**Stated exercise**
In the data that follows, count every line holding the string "high" and give the count alone.

Start of Source data

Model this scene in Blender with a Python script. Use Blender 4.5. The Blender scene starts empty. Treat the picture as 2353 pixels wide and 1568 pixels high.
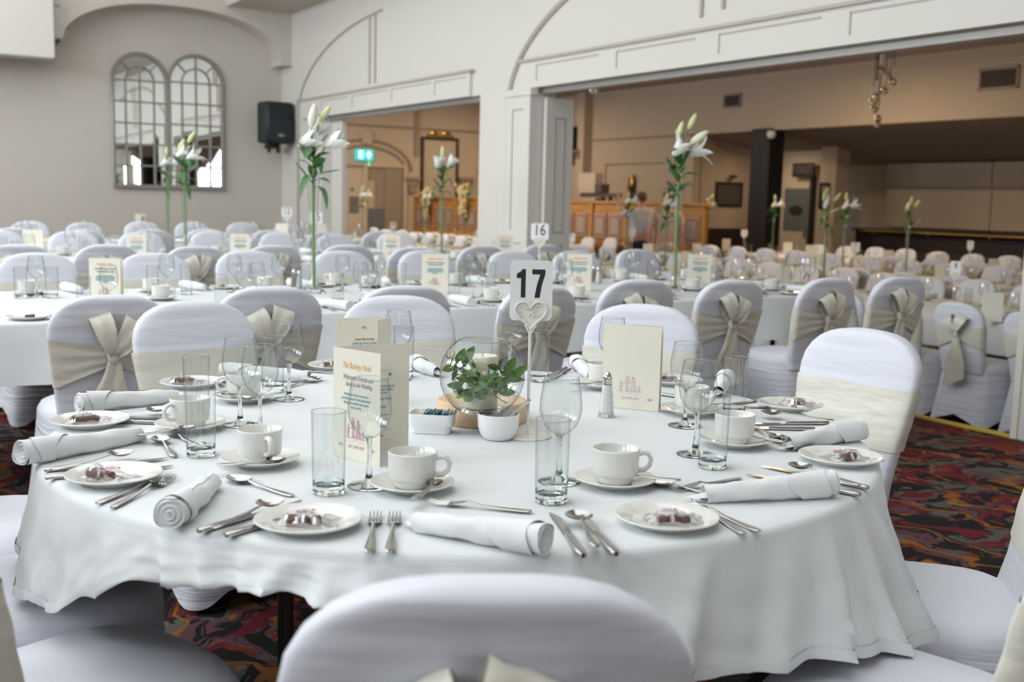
import bpy, bmesh, math, random
from math import sin, cos, pi, radians as rad, sqrt, atan2
from mathutils import Vector, Matrix, noise
C = bpy.context.scene.collection
SC = bpy.context.scene
# ---------------------------------------------------------------- camera
FPX, PITCH, ROLL, HC = 2531.1, .1279, .0241, 1.2907
AL = 1.0193                                   # angle of the room axes against the view
U = Vector((cos(AL), -sin(AL), 0)); N = Vector((sin(AL), cos(AL), 0))
Fv = Vector((0, cos(PITCH), -sin(PITCH))); _D0 = Vector((0, -sin(PITCH), -cos(PITCH))); _R0 = Vector((1, 0, 0))
Rv = cos(ROLL)*_R0 - sin(ROLL)*_D0; Dv = sin(ROLL)*_R0 + cos(ROLL)*_D0
CAM = Vector((0, 0, HC))
cd = bpy.data.cameras.new('camera'); cam = bpy.data.objects.new('camera', cd); C.objects.link(cam)
M = Matrix((Rv, -Dv, -Fv)).transposed().to_4x4(); M.translation = CAM; cam.matrix_world = M
cd.sensor_width = 36; cd.lens = 36*FPX/2353; cd.clip_start = .02; cd.clip_end = 200
cd.dof.use_dof = True; cd.dof.focus_distance = 2.72; cd.dof.aperture_fstop = 4.0
SC.camera = cam
def ray(x, y): return Fv + Rv*((x-1176.5)/FPX) + Dv*((y-784)/FPX)
def at(x, y, z=.75):
    r = ray(x, y); return CAM + r*((z-HC)/r.z)
def onn(x, y, c):                              # point on the plane n = c, in room axes (u, n, z)
    r = ray(x, y); p = CAM + r*(c/r.dot(N)); return Vector((p.dot(U), p.dot(N), p.z))
def onu(x, y, c):
    r = ray(x, y); p = CAM + r*(c/r.dot(U)); return Vector((p.dot(U), p.dot(N), p.z))
def un(u, n, z=0): return U*u + N*n + Vector((0, 0, z))
# ---------------------------------------------------------------- render look, world, light
SC.view_settings.view_transform = 'Standard'; SC.view_settings.look = 'None'
SC.view_settings.gamma = 1; SC.view_settings.use_curve_mapping = False
SC.view_settings.exposure = 0.33
cy = SC.cycles
cy.max_bounces = 10; cy.diffuse_bounces = 4; cy.glossy_bounces = 4; cy.transmission_bounces = 8; cy.transparent_max_bounces = 24
cy.caustics_reflective = False; cy.caustics_refractive = False; cy.sample_clamp_indirect = 4
try: cy.use_denoising = True
except Exception: pass
W = bpy.data.worlds.new('world'); SC.world = W; W.use_nodes = True
bg = W.node_tree.nodes['Background']; bg.inputs[0].default_value = (.80, .90, 1, 1); bg.inputs[1].default_value = 1.4
def area(name, loc, direction, sx, sy, power, col=(1, 1, 1)):
    l = bpy.data.lights.new(name, 'AREA'); l.shape = 'RECTANGLE'; l.size = sx; l.size_y = sy; l.energy = power; l.color = col
    o = bpy.data.objects.new(name, l); C.objects.link(o); o.location = loc
    o.rotation_euler = Vector(direction).to_track_quat('-Z', 'Z').to_euler(); return o
DAY = (.86, .94, 1)
# daylight through the row of high windows on the side wall behind and to the left of the camera
for i, u in enumerate((-13.0, -9.8, -6.6, -3.4, -.2, 3.0)):
    area('window_daylight', un(u, -4.85, 3.75), N + Vector((0, 0, -.45)), 1.7, 1.9, {-13.0: 230, -9.8: 140, -6.6: 125, -3.4: 125, -.2: 60, 3.0: 22}[u], DAY)
# weak added fill from behind and to the right, set in unseen end windows
for n in (-2.6, .6, 3.6):
    area('window_daylight_end', un(6.35, n, 3.3), -U + Vector((0, 0, -.3)), 1.7, 1.6, 22, DAY)
# soft light off the pale ceiling of the near hall
for (u, n, p) in ((-2.0, 0, 130), (-7.0, 0, 135), (-12, 0, 130)):
    area('ceiling_bounce', un(u, n, 5.1), (0, 0, -1), 4.6, 7.5, p, (.95, .98, 1))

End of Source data

**Solved problem**
2